Typically, a dry lease is arranged between owners and their respective companies or close associates, explains Kevin McCutcheon, Founder, President & CEO of Flight Solutions.

“Furthermore, operational control considerations must be carefully reviewed to remain within the FAA and IRS regulations and to ensure proper insurance coverage is in place.”

Dry leasing an aircraft – especially a jet – can pose several unique challenges, according to McCutcheon. For example, securing a qualified flight crew is naturally a priority, and properly screening the right individuals can be challenging.

One option is to use the flight crew that currently flies the aircraft for the owner under a ‘side arrangement’. But this presents potential difficulties, setting the owner up for scrutiny from the authorities because “the lessee under a dry lease must have command and control over their own flights and specifically the flight crew,” McCutcheon notes.

Dry leases are usually low utilization arrangements, he adds, so it can be hard to justify a full-time flight crew. A dry lessee typically hires contractors at a daily rate to operate the aircraft.

“The arrangement must clearly show that the lessee and not the lessor is expressing operational control of its flights,” he adds. “The owner of the aircraft must remain removed from helping to schedule or provide flight crew.

This requires the lessee to have operational knowledge and understanding of the regulations to properly express their ‘operational control’ during dry lease flights.”
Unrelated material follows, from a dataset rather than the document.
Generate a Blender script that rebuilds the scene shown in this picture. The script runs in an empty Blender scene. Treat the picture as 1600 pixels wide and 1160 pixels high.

One area that is often overlooked is the need for dry lease operators to obtain approvals under ICAO and other licensing and navigation permits when flying internationally. Other areas include aircraft insurance requirements, including the need to ensure that underwriters are involved in all discussions.

“Dry lessees must understand that the operators are responsible, not the aircraft owner. This process can be time consuming and daunting for the uneducated,” says McCutcheon.

 

Aircraft Dry Lease: Liability Considerations

Dry leases can either cover exclusive use or be non- exclusive, says Keeley Burgess, an attorney at Aviation Legal Group. Each brings its own advantages and disadvantages depending on your position.

“From an owner’s perspective, multiple non-exclusive dry lease agreements can be advantageous because the leases will allow for multiple entities to enjoy operation of the aircraft,” she notes.

“From a lessee’s perspective, an exclusive use dry lease may be preferable because the lessee does not have to coordinate scheduling their use and maintenance of the aircraft with other parties.”